Measuring Light

In the old days professional photographers could be found using a light meter, to make sure the exposure they set manually on their camera would be right. Today I hardly ever see this: thus far only on weddings you occasionally see this. But the need to do read the environment light is still important and the best light meter we have at hand is in the camera !

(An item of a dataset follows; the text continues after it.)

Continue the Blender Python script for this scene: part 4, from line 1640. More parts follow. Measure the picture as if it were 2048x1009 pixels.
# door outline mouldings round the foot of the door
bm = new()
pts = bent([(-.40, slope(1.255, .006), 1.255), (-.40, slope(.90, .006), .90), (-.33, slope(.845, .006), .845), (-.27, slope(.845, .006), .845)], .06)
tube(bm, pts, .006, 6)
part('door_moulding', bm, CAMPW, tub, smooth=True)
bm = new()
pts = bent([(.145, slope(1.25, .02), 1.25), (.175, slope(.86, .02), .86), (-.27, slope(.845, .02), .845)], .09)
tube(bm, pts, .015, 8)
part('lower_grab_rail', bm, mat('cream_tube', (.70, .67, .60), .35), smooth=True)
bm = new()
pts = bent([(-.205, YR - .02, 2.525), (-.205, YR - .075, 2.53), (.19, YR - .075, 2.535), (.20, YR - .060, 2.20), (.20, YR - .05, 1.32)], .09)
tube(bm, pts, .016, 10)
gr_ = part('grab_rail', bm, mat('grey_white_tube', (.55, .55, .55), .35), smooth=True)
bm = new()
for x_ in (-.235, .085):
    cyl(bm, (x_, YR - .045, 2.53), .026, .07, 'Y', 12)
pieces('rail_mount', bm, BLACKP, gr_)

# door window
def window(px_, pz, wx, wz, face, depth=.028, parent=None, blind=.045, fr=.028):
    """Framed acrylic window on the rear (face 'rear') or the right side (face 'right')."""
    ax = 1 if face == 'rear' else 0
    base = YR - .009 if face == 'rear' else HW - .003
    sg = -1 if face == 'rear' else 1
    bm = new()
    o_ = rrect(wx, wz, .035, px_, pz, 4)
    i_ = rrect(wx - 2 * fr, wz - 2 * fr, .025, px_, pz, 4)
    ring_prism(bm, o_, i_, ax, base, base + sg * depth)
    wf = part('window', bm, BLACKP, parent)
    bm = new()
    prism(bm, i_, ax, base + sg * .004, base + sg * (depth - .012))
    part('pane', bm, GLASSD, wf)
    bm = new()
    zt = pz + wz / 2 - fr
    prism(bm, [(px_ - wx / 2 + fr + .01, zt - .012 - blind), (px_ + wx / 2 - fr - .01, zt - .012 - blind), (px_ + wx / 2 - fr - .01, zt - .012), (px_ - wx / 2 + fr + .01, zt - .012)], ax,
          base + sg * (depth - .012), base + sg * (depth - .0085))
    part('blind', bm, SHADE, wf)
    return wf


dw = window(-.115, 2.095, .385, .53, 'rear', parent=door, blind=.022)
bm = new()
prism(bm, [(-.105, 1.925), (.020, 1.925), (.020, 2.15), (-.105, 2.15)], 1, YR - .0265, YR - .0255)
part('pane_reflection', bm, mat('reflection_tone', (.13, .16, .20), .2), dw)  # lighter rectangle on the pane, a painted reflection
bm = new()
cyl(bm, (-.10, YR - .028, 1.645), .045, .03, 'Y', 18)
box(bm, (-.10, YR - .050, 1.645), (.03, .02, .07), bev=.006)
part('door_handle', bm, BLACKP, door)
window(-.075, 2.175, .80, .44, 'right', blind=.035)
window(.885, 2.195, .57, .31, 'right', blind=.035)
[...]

Circumstances for measuring light are sometimes tricky. Outside, in changing weather, light changes constantly.
So how could we use our camera to come with a base setting for the camera ? I learned this method on one of the photographic tours I attended, hosted by Arthur Morris.

This is what you do:

  • turn your back to the sun
  • point your camera 30 degrees up in the sky
  • dial your camera program to manual
  • dial shutter speed/aperture until your meter reads a +2EV to +3EV reading, this setting will depend per camera
  • with these settings, take a picture of a neutrally coloured object (e.g. a middle green bush) and check the histogram
  • correct your exposure accordingly, so that your histogram shows a nicely distributed light profile

This exposure is your base setting for the sampled light circumstances. If the weather is constant, this setting is your base setting for a good half hour: then you recalibrate the light. If the weather is changing (partly cloudy), take a light sample for when the sun is covered and note this reading. Switch to and from this setting, depending on the light circumstances.

Since this is a base light reading, you now have to apply additional exposure corrections, depending on the (light/color) nature of your subject. If your subject is black, your should dial additional +1/3 to +2/3 to your exposure, to draw more details in the darks. If your subject is white, your should subtract -1/3 to -2/3 from your exposure, to prevent overexposing (and therefor losing details) of the whites. If your subject is ‘pied’ your exposure would likely stay in the middle, but usually a slight substraction correction is needed.

Remember to always shoot in RAW format, so that your could correct the exposure in either your camera processing software (e.g. Canon DPP) or in Photoshop ACR. If you shoot in JPEG, lost details are lost forever.